監督「すべての演出は限られた空間の中にいかに混沌とした空間を作り上げるかというところにかかっていた。混乱を作ることにはエネルギーが必要で、そのひとつがエキストラだ。場合によっては600人のエキストラを使っている。他にも、アシスタントの力も必要だし、カメラや編集の力も必要だ。ナイトクラブの音楽と映画の音楽を重ねてみたりもした。混沌とした場面を作るまで、色んな人たちが一体となって、ミルフィーユのように何層も色々な要素を積み重ねて作り上げているんだ」
--トメルさんは、演技面で何か心がけていたことはありますか?
トメル「スクリプターが説明はしてくれるけれど、作品を撮るときは物語の順番通り撮るわけではないから、物語が進むたびに傷も深くなって行くことを自分の中でいかに持続させるかを意識して演じた。痛みとか焦燥感は自分が継続的に演じていかなければ伝わらないものだからね。一番大変だなと思ったのは冷蔵室のシーンだ。あれに関してはワンシーンをワンショットで撮っていて、自分としては嘘っぽく見せたくないんだけど、本当に力を出すと女性に怪我をさせてしまうから大変だった。彼女に”どこか痛めたところはないか?”って聞いたら”どこも痛くない”って言ってたけど、本当はどこか痛めていたと思うな」
--ハリウッドでリメイクが決定したことについて感想をお願いします。
監督「ワーナーが買ったんだけど、混沌とした雰囲気、破壊的な雰囲気まで描けているかどうかは期待していないな。実は韓国の映画会社からもリメイクをしたいというオファーがあったんだけど、韓国版『スリープレス・ナイト』にも興味があったな」
トメル「作品を認められたってことだね。主役は、ダニー・デヴィートかジャック・ブラックにやってもらいたいね。僕とは真逆だけど、実は誰が演じるのかはだいたいわかっていて言えないんだ」
ニコラ「映画づくりは大変な仕事だからリメイクができるのは嬉しく思う。ワーナーが買ったということは世界的にも商品として売ることができる価値を認めたことだと思う。ただ、僕はアメリカがフランス映画をリメイクして良い映画だった例を知らないからね。アメリカ映画はオリジナリティが枯渇している状況かもしれないね。
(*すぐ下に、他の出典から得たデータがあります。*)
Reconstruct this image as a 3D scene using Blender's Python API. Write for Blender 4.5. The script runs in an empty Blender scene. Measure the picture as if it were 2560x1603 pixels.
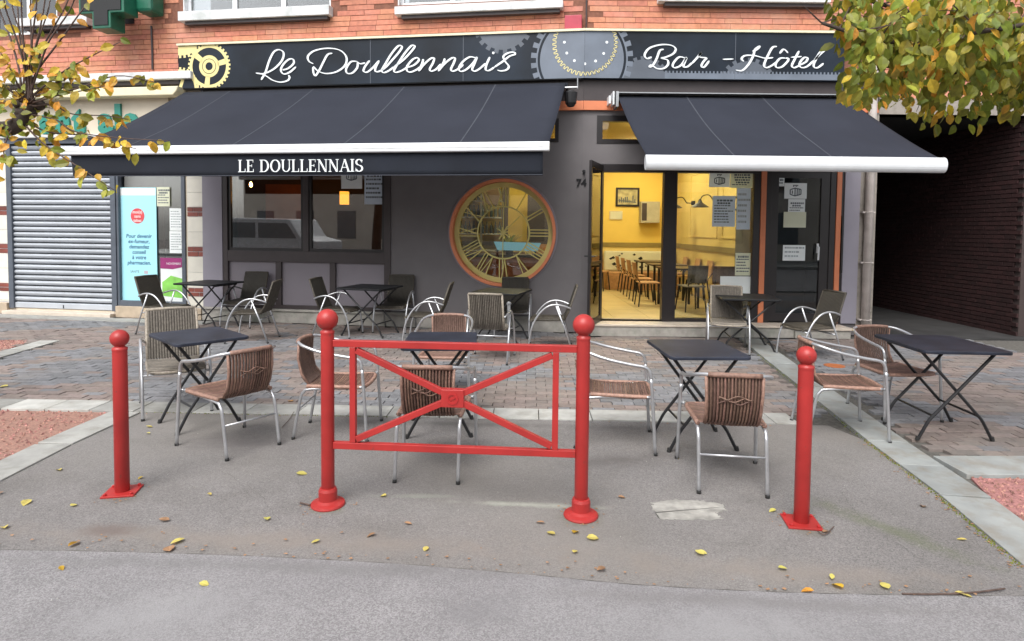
import bpy, math, random
from math import radians as rad, sin, cos, pi
from mathutils import Vector, Matrix
random.seed(7)
S = bpy.context.scene
COL = S.collection
# ------------------------------------------------------------------ camera
F, CX, CY, CAMZ = 1550.0, 1280.0, 643.0, 1.64
PITCH, ROLL = math.atan(70/1550), 0.010
ROT = Matrix.Rotation(pi/2-PITCH, 3, 'X') @ Matrix.Rotation(ROLL, 3, 'Z')
cd = bpy.data.cameras.new('camera'); cam = bpy.data.objects.new('camera', cd); COL.objects.link(cam)
cam.matrix_world = Matrix.Translation((0, 0, CAMZ)) @ ROT.to_4x4()
cd.sensor_fit = 'HORIZONTAL'; cd.sensor_width = 36; cd.lens = F/2560*36
cd.shift_y = -(801.5-CY)/2560
cd.clip_start = 0.05; cd.clip_end = 500
S.camera = cam
# ------------------------------------------------------------------ light
w = bpy.data.worlds.new("World"); S.world = w; w.use_nodes = True
nt = w.node_tree; nt.nodes.clear()
sky = nt.nodes.new('ShaderNodeTexSky'); sky.sky_type = 'NISHITA'; sky.sun_disc = False
SUN_EL, SUN_AZ = 52, 200
sky.sun_elevation = rad(SUN_EL); sky.sun_rotation = rad(SUN_AZ)
sky.dust_density = 3.0; sky.air_density = 1.0
hs = nt.nodes.new('ShaderNodeHueSaturation'); hs.inputs['Saturation'].default_value = 0.22
bg = nt.nodes.new('ShaderNodeBackground'); bg.inputs[1].default_value = 0.15
wo = nt.nodes.new('ShaderNodeOutputWorld')
nt.links.new(sky.outputs[0], hs.inputs['Color']); nt.links.new(hs.outputs[0], bg.inputs[0]); nt.links.new(bg.outputs[0], wo.inputs[0])
sd = bpy.data.lights.new('sun', 'SUN'); sun = bpy.data.objects.new('sun', sd); COL.objects.link(sun)
sd.energy = 1.5; sd.angle = rad(40); sd.color = (1, .97, .93)
sv = Vector((sin(rad(SUN_AZ))*cos(rad(SUN_EL)), cos(rad(SUN_AZ))*cos(rad(SUN_EL)), sin(rad(SUN_EL))))
sun.rotation_euler = sv.to_track_quat('Z', 'Y').to_euler(); sun.location = sv*30
S.view_settings.view_transform = 'Standard'; S.view_settings.look = 'None'
S.view_settings.exposure = 0.85; S.view_settings.gamma = 1; S.view_settings.use_curve_mapping = False

# ------------------------------------------------------------------ measuring helpers
def ray(u, v):
    return ROT @ Vector(((u-CX)/F, -(v-CY)/F, -1.0))
def G(u, v, z=0.0):
    d = ray(u, v); t = (z-CAMZ)/d.z
    return Vector((d.x*t, d.y*t, z))
class Frame:
    def __init__(s, o, deg):
        s.o = Vector((o[0], o[1], 0)); s.a = rad(deg)
        s.m = Matrix.Translation(s.o) @ Matrix.Rotation(s.a, 4, 'Z')
    def hit(s, u, v, n=0.0):
        d = ray(u, v); ny = Vector((-sin(s.a), cos(s.a), 0)); p = s.o-ny*n
        t = p.dot(ny)/d.dot(ny); q = d*t-p
        return q.x*cos(s.a)+q.y*sin(s.a), CAMZ+d.z*t
    def w(s, x, n, z): return s.m @ Vector((x, -n, z))
FR = Frame((1.10, 9.85), 0); FL = Frame((1.10, 9.85), -8.5)
WORLD = Frame((0, 0), 0)

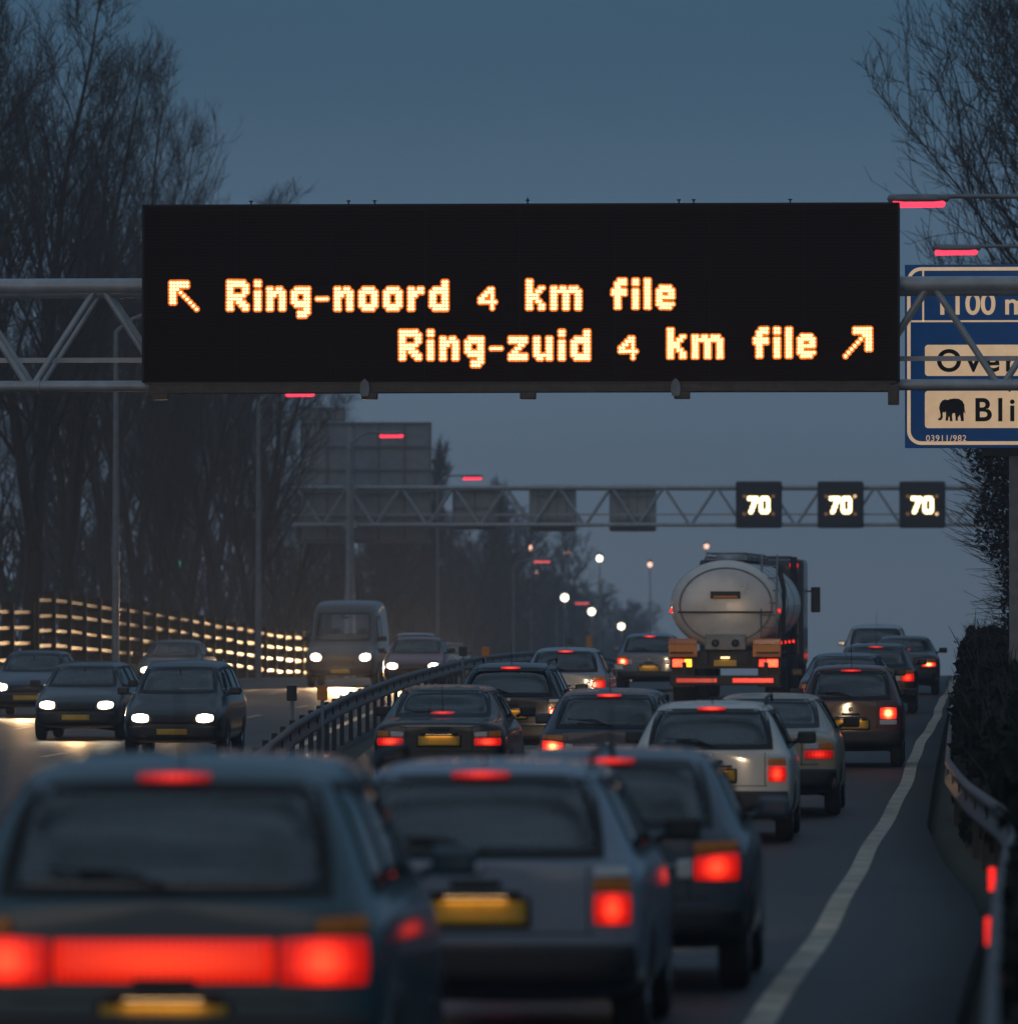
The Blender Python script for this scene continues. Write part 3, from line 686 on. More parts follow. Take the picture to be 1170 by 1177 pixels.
STY['estate'] = dict(L=4.45, W=.85, sec=[
 (.05, .37, .70, .77, .62, .88, .75, .65, .95), (.12, .30, .77, .84, .62, .94, .79, .69, 1.0), (.40, .24, .80, .855, .62, .96, .80, .60, 1.41), (.75, .22, .80, .86, .62, .96, .81, .605, 1.455),
 (1.70, .20, .80, .865, .62, .96, .81, .615, 1.465), (2.40, .20, .80, .865, .62, .95, .81, .61, 1.45), (2.85, .20, .80, .86, .62, .94, .80, .60, 1.38), (3.45, .20, .80, .85, .60, .92, .79, .67, .99), (4.0, .22, .78, .82, .58, .81, .76, .66, .87), (4.33, .26, .72, .77, .56, .71, .72, .60, .75), (4.42, .32, .66, .70, .54, .62, .66, .55, .66)],
 rear_window=[(-.65, .99), (.65, .99), (.56, 1.375), (-.56, 1.375)], windscreen=[(-.64, 1.01), (.64, 1.01), (.55, 1.36), (-.55, 1.36)],
 side=[[(.50, .99), (1.15, .99), (1.15, 1.36), (.62, 1.36)], [(1.22, .99), (2.10, .99), (2.10, 1.36), (1.22, 1.36)], [(2.18, .99), (3.20, .98), (2.82, 1.33), (2.18, 1.36)]],
 lights=[('brake_lens', [(.60, .64), (.79, .64), (.79, .80), (.60, .80)], 'B'), ('indicator_lens', [(.60, .81), (.79, .81), (.785, .875), (.60, .87)], 'amber_lens'), ('reversing_lens', [(.60, .88), (.785, .885), (.77, .93), (.60, .93)], 'clear_lens')],
 plate=.70, bumper=(.32, .54), ax=(.95, 3.60), third=1.395, rw=.30)
STY['mpv'] = dict(L=4.3, W=.88, sec=[
 (.05, .38, .72, .80, .66, .96, .78, .68, 1.03), (.12, .31, .79, .87, .66, 1.0, .82, .72, 1.07), (.38, .26, .82, .885, .66, 1.02, .83, .64, 1.55), (.75, .24, .82, .89, .66, 1.02, .84, .65, 1.61),
 (1.70, .22, .82, .89, .66, 1.02, .84, .655, 1.63), (2.40, .22, .82, .89, .66, 1.01, .84, .65, 1.60), (2.85, .22, .82, .885, .66, 1.0, .83, .64, 1.50), (3.50, .22, .82, .88, .64, .96, .82, .70, 1.06), (3.95, .24, .80, .85, .60, .84, .78, .68, .90), (4.2, .28, .74, .80, .58, .74, .74, .62, .78), (4.28, .34, .68, .72, .56, .64, .68, .56, .68)],
 rear_window=[(-.68, 1.07), (.68, 1.07), (.59, 1.50), (-.59, 1.50)], windscreen=[(-.67, 1.09), (.67, 1.09), (.58, 1.50), (-.58, 1.50)],
 side=[[(.48, 1.06), (1.15, 1.06), (1.15, 1.50), (.62, 1.50)], [(1.22, 1.06), (2.10, 1.06), (2.10, 1.50), (1.22, 1.50)], [(2.18, 1.06), (3.25, 1.04), (2.82, 1.45), (2.18, 1.50)]],
 lights=[('brake_lens', [(.46, .70), (.83, .70), (.83, .90), (.46, .89)], 'B'), ('indicator_lens', [(.62, .905), (.83, .915), (.825, .985), (.62, .97)], 'amber_lens')],
 band=[(-.45, .71), (.45, .71), (.45, .885), (-.45, .885)],
 plate=.56, bumper=(.30, .58), ax=(.85, 3.45), third=1.535, rw=.31)
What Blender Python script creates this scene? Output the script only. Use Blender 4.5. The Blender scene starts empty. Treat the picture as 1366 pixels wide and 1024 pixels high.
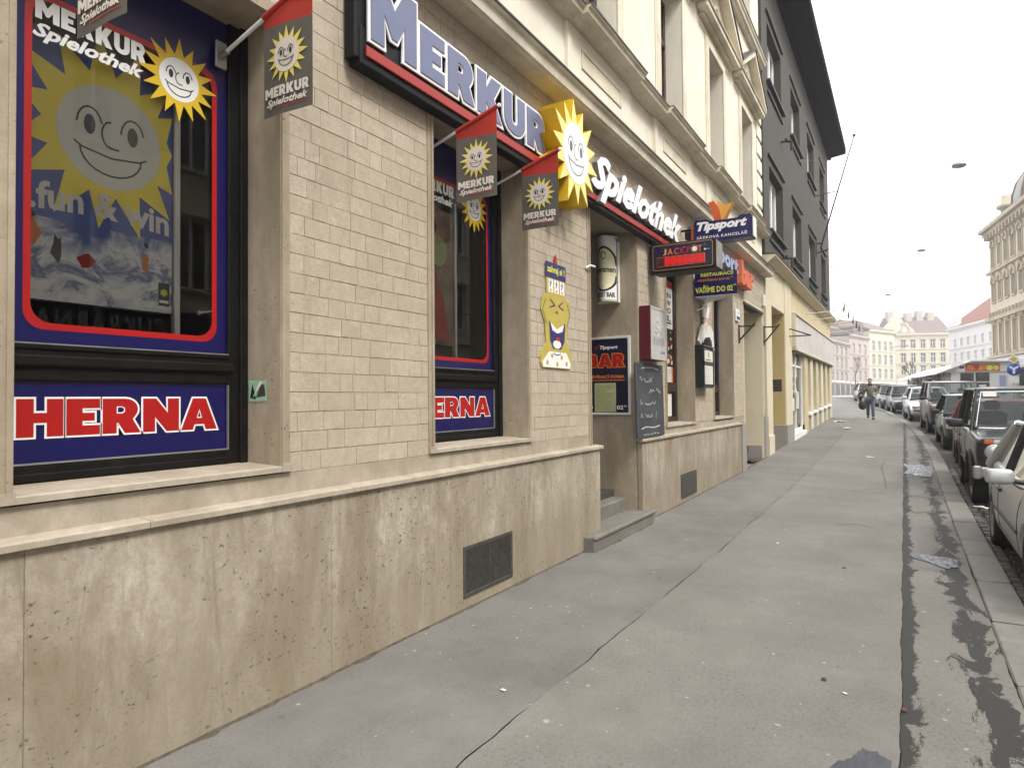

コミックを原作としたものが多くて、なかなかオリジナル作品が出にくい状況がアメリカにあるかもしれない。脚本を書いているときに、プロデューサーが”ちゃんといい作品にしたらアメリカでリメイクされるかもしれない”と言ってて、そのときは冗談として受け止めていたけど、それが現実になったということは、作品を認められたということだよね」
『スリープレス・ナイト』は、スリリングなアクションの中にも見られる主人公の焦燥感が秀逸なフィルムノワール。一人の父として、息子のために命がけで戦い、息子のヒーローとなっていく主人公の姿には痺れる。9月15日(土)より全国ロードショー。